____ RECORDED INFORMATION

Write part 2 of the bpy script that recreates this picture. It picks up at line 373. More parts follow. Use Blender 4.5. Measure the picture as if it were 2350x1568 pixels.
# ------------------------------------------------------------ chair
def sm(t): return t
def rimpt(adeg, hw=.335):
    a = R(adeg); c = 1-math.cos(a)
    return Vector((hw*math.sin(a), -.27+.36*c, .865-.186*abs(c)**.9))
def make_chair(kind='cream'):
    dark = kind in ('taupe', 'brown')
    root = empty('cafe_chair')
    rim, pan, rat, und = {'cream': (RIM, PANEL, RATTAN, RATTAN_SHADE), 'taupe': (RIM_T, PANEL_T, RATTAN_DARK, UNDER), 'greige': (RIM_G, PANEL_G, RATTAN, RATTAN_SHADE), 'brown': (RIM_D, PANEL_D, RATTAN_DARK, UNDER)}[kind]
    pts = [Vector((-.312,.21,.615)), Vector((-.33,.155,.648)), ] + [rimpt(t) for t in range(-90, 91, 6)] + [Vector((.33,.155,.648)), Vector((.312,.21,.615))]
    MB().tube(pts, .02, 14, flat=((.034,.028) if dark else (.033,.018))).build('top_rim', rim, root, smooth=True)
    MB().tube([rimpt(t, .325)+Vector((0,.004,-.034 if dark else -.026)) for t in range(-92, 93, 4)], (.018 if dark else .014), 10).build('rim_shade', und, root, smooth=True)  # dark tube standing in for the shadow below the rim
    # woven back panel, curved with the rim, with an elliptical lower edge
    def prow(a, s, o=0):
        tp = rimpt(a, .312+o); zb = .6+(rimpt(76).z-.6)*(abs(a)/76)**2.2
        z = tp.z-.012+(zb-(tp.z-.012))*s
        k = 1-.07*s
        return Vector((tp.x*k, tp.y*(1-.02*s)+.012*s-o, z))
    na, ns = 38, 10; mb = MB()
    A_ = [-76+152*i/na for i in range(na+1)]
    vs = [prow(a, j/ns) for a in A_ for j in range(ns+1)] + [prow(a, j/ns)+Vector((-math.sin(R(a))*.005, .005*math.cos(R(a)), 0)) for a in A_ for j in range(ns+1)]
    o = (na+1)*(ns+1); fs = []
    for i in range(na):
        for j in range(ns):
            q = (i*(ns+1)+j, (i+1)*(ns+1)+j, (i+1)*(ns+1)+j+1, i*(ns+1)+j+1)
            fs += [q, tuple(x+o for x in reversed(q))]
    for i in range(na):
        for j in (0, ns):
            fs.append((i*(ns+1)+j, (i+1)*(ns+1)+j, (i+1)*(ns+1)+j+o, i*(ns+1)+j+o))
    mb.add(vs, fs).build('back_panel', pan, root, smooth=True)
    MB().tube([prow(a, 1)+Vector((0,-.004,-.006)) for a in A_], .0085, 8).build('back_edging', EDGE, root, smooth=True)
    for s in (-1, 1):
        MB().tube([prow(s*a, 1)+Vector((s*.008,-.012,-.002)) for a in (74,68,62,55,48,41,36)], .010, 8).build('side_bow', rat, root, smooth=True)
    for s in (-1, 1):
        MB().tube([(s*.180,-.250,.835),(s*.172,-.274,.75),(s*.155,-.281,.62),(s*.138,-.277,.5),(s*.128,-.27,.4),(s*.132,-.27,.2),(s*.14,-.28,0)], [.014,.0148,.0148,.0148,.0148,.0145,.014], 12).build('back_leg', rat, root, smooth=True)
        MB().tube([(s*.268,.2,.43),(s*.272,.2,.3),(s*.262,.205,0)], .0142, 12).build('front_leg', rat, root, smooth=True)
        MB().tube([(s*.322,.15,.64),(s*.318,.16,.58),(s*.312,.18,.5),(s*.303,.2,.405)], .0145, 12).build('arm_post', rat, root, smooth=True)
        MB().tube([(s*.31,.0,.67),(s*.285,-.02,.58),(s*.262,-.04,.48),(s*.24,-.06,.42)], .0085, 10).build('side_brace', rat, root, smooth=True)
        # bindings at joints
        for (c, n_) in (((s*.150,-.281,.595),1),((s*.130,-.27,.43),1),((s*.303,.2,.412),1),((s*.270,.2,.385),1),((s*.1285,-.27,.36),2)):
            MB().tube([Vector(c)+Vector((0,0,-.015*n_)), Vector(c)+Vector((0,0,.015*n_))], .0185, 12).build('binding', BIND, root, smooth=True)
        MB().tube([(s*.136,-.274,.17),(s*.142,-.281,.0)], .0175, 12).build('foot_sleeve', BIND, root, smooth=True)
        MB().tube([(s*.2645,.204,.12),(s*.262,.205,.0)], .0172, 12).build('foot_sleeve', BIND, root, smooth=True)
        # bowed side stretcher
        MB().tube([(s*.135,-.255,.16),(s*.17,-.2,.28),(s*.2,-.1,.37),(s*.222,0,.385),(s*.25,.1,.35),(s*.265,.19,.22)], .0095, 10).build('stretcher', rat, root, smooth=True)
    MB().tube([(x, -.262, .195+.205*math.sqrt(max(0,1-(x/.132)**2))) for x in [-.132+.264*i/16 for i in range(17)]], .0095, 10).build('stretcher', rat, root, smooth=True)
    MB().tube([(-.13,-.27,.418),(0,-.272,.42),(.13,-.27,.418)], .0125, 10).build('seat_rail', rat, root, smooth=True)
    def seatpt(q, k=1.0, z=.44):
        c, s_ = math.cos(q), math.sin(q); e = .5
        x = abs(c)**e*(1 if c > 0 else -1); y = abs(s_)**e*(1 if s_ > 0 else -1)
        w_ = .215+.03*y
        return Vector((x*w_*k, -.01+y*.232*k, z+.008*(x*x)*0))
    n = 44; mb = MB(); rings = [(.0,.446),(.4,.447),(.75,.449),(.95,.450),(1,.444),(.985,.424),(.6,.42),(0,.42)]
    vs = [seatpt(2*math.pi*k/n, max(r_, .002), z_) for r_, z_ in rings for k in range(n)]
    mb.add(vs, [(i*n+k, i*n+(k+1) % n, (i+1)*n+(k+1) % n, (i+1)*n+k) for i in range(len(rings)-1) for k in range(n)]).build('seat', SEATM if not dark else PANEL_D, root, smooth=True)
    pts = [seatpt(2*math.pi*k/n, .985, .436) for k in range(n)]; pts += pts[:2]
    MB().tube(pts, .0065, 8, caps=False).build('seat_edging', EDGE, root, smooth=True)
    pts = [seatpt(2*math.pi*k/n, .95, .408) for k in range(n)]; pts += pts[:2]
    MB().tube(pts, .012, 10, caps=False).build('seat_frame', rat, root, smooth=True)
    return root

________

AIM OF THE EXERCISE:
Copy down the material exactly as written.

WORKED SOLUTION:
Write part 2 of the bpy script that recreates this picture. It picks up at line 373. More parts follow. Use Blender 4.5. Measure the picture as if it were 2350x1568 pixels.
# ------------------------------------------------------------ chair
def sm(t): return t
def rimpt(adeg, hw=.335):
    a = R(adeg); c = 1-math.cos(a)
    return Vector((hw*math.sin(a), -.27+.36*c, .865-.186*abs(c)**.9))
def make_chair(kind='cream'):
    dark = kind in ('taupe', 'brown')
    root = empty('cafe_chair')
    rim, pan, rat, und = {'cream': (RIM, PANEL, RATTAN, RATTAN_SHADE), 'taupe': (RIM_T, PANEL_T, RATTAN_DARK, UNDER), 'greige': (RIM_G, PANEL_G, RATTAN, RATTAN_SHADE), 'brown': (RIM_D, PANEL_D, RATTAN_DARK, UNDER)}[kind]
    pts = [Vector((-.312,.21,.615)), Vector((-.33,.155,.648)), ] + [rimpt(t) for t in range(-90, 91, 6)] + [Vector((.33,.155,.648)), Vector((.312,.21,.615))]
    MB().tube(pts, .02, 14, flat=((.034,.028) if dark else (.033,.018))).build('top_rim', rim, root, smooth=True)
    MB().tube([rimpt(t, .325)+Vector((0,.004,-.034 if dark else -.026)) for t in range(-92, 93, 4)], (.018 if dark else .014), 10).build('rim_shade', und, root, smooth=True)  # dark tube standing in for the shadow below the rim
    # woven back panel, curved with the rim, with an elliptical lower edge
    def prow(a, s, o=0):
        tp = rimpt(a, .312+o); zb = .6+(rimpt(76).z-.6)*(abs(a)/76)**2.2
        z = tp.z-.012+(zb-(tp.z-.012))*s
        k = 1-.07*s
        return Vector((tp.x*k, tp.y*(1-.02*s)+.012*s-o, z))
    na, ns = 38, 10; mb = MB()
    A_ = [-76+152*i/na for i in range(na+1)]
    vs = [prow(a, j/ns) for a in A_ for j in range(ns+1)] + [prow(a, j/ns)+Vector((-math.sin(R(a))*.005, .005*math.cos(R(a)), 0)) for a in A_ for j in range(ns+1)]
    o = (na+1)*(ns+1); fs = []
    for i in range(na):
        for j in range(ns):
            q = (i*(ns+1)+j, (i+1)*(ns+1)+j, (i+1)*(ns+1)+j+1, i*(ns+1)+j+1)
            fs += [q, tuple(x+o for x in reversed(q))]
    for i in range(na):
        for j in (0, ns):
            fs.append((i*(ns+1)+j, (i+1)*(ns+1)+j, (i+1)*(ns+1)+j+o, i*(ns+1)+j+o))
    mb.add(vs, fs).build('back_panel', pan, root, smooth=True)
    MB().tube([prow(a, 1)+Vector((0,-.004,-.006)) for a in A_], .0085, 8).build('back_edging', EDGE, root, smooth=True)
    for s in (-1, 1):
        MB().tube([prow(s*a, 1)+Vector((s*.008,-.012,-.002)) for a in (74,68,62,55,48,41,36)], .010, 8).build('side_bow', rat, root, smooth=True)
    for s in (-1, 1):
        MB().tube([(s*.180,-.250,.835),(s*.172,-.274,.75),(s*.155,-.281,.62),(s*.138,-.277,.5),(s*.128,-.27,.4),(s*.132,-.27,.2),(s*.14,-.28,0)], [.014,.0148,.0148,.0148,.0148,.0145,.014], 12).build('back_leg', rat, root, smooth=True)
        MB().tube([(s*.268,.2,.43),(s*.272,.2,.3),(s*.262,.205,0)], .0142, 12).build('front_leg', rat, root, smooth=True)
        MB().tube([(s*.322,.15,.64),(s*.318,.16,.58),(s*.312,.18,.5),(s*.303,.2,.405)], .0145, 12).build('arm_post', rat, root, smooth=True)
        MB().tube([(s*.31,.0,.67),(s*.285,-.02,.58),(s*.262,-.04,.48),(s*.24,-.06,.42)], .0085, 10).build('side_brace', rat, root, smooth=True)
        # bindings at joints
        for (c, n_) in (((s*.150,-.281,.595),1),((s*.130,-.27,.43),1),((s*.303,.2,.412),1),((s*.270,.2,.385),1),((s*.1285,-.27,.36),2)):
            MB().tube([Vector(c)+Vector((0,0,-.015*n_)), Vector(c)+Vector((0,0,.015*n_))], .0185, 12).build('binding', BIND, root, smooth=True)
        MB().tube([(s*.136,-.274,.17),(s*.142,-.281,.0)], .0175, 12).build('foot_sleeve', BIND, root, smooth=True)
        MB().tube([(s*.2645,.204,.12),(s*.262,.205,.0)], .0172, 12).build('foot_sleeve', BIND, root, smooth=True)
        # bowed side stretcher
        MB().tube([(s*.135,-.255,.16),(s*.17,-.2,.28),(s*.2,-.1,.37),(s*.222,0,.385),(s*.25,.1,.35),(s*.265,.19,.22)], .0095, 10).build('stretcher', rat, root, smooth=True)
    MB().tube([(x, -.262, .195+.205*math.sqrt(max(0,1-(x/.132)**2))) for x in [-.132+.264*i/16 for i in range(17)]], .0095, 10).build('stretcher', rat, root, smooth=True)
    MB().tube([(-.13,-.27,.418),(0,-.272,.42),(.13,-.27,.418)], .0125, 10).build('seat_rail', rat, root, smooth=True)
    def seatpt(q, k=1.0, z=.44):
        c, s_ = math.cos(q), math.sin(q); e = .5
        x = abs(c)**e*(1 if c > 0 else -1); y = abs(s_)**e*(1 if s_ > 0 else -1)
        w_ = .215+.03*y
        return Vector((x*w_*k, -.01+y*.232*k, z+.008*(x*x)*0))
    n = 44; mb = MB(); rings = [(.0,.446),(.4,.447),(.75,.449),(.95,.450),(1,.444),(.985,.424),(.6,.42),(0,.42)]
    vs = [seatpt(2*math.pi*k/n, max(r_, .002), z_) for r_, z_ in rings for k in range(n)]
    mb.add(vs, [(i*n+k, i*n+(k+1) % n, (i+1)*n+(k+1) % n, (i+1)*n+k) for i in range(len(rings)-1) for k in range(n)]).build('seat', SEATM if not dark else PANEL_D, root, smooth=True)
    pts = [seatpt(2*math.pi*k/n, .985, .436) for k in range(n)]; pts += pts[:2]
    MB().tube(pts, .0065, 8, caps=False).build('seat_edging', EDGE, root, smooth=True)
    pts = [seatpt(2*math.pi*k/n, .95, .408) for k in range(n)]; pts += pts[:2]
    MB().tube(pts, .012, 10, caps=False).build('seat_frame', rat, root, smooth=True)
    return root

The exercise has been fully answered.